Brevets logiciels : l’insulte

mercredi 2 mars 2005

Qu’est-ce qui fait courir la Commission Européenne ? En tout cas pas l’envie d’écouter le peuple européen.

Après des mois de désaccords et coups bas pour faire passer en force les brevets logiciels et ainsi offrir le joli cadeau que réclament depuis si longtemps Microsoft, Nokia ou Alcatel, l’affront ultime vient d’être commis. En effet, le Parlement Européen, qui a compris les vrais problèmes soulevés par de tels brevets (qui reviennent à imposer une taxe sur les idées au bénéfice des grosses entreprises qui ont les moyens de les déposer et de poursuivre en justice les petites), a demandé, à l’unanimité des pays et des partis, que la procédure d’élaboration de la loi retourne en première lecture.

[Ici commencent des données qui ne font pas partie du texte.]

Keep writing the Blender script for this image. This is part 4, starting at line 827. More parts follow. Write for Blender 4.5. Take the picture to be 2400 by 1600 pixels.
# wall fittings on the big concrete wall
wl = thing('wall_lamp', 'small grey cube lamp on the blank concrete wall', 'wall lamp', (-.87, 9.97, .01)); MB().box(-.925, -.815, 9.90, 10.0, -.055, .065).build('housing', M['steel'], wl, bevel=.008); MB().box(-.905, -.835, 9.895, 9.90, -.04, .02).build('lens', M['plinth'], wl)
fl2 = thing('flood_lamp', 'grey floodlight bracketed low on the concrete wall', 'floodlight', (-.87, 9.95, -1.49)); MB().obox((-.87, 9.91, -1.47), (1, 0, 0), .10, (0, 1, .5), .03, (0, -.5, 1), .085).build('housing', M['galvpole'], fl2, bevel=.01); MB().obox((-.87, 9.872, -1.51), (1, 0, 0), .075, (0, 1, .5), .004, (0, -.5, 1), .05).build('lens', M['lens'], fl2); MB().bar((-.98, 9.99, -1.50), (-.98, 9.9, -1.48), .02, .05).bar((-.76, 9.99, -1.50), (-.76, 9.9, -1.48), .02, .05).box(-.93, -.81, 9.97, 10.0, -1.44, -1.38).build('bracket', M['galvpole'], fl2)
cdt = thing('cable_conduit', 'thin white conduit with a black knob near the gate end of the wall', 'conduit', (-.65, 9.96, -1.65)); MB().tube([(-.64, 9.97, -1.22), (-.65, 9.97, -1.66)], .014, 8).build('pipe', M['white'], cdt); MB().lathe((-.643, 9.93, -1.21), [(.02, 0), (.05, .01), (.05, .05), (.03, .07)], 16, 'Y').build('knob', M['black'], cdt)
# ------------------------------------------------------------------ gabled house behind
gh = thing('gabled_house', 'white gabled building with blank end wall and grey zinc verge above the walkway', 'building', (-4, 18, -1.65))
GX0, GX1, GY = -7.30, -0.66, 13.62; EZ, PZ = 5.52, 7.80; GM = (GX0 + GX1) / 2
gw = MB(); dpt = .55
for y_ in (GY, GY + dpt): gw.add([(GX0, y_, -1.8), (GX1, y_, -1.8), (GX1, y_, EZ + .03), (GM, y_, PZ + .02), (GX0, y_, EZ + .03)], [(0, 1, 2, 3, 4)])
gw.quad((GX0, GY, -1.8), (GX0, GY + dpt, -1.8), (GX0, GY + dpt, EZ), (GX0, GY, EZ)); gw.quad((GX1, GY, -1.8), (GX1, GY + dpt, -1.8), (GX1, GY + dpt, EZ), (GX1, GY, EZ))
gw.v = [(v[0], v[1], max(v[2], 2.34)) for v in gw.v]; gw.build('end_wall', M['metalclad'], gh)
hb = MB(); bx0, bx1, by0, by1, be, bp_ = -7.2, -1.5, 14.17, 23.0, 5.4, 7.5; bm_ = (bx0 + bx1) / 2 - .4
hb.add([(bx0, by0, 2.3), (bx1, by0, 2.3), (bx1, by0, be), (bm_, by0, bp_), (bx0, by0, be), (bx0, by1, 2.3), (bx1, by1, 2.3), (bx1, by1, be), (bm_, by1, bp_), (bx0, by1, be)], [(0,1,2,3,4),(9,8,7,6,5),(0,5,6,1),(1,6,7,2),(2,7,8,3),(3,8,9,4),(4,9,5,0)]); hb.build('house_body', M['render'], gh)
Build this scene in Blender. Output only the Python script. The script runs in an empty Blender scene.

Et la Commission a sèchement refusé, sans justification.
Cette réaction peut être considérée comme une véritable insulte au Parlement et à la volonté des peuples. Les députés étant la seule représentation réelle du peuple européen, ce refus démontre clairement la position de la Commission : faire passer une loi sans le moindre soutien populaire.

A l’heure du prochain référundum sur la Constitution Européenne, il me paraît de plus en plus nécessaire de poser la question suivante : est-ce vraiment ce genre de démocratie que nous souhaitons voir graver dans la pierre ? Est-il besoin de rappeler le fait que cette “constitution” n’apporte strictement rien dans le sens d’une initiative populaire ? Le Parlement y restera déclaré comme inapte à proposer la moindre loi, la Commission se l’arrogeant de manière quasi-totale, de même que le dernier mot quant au vote. On a vu mieux comme démocratie.
Et considérant également qu’une fois cette “constition” votée il sera pour ainsi dire impossible de la modifier (l’approbation de tous les pays membres sera nécessaire), en plus d’y réfléchir vite, il faut y réfléchir à deux fois.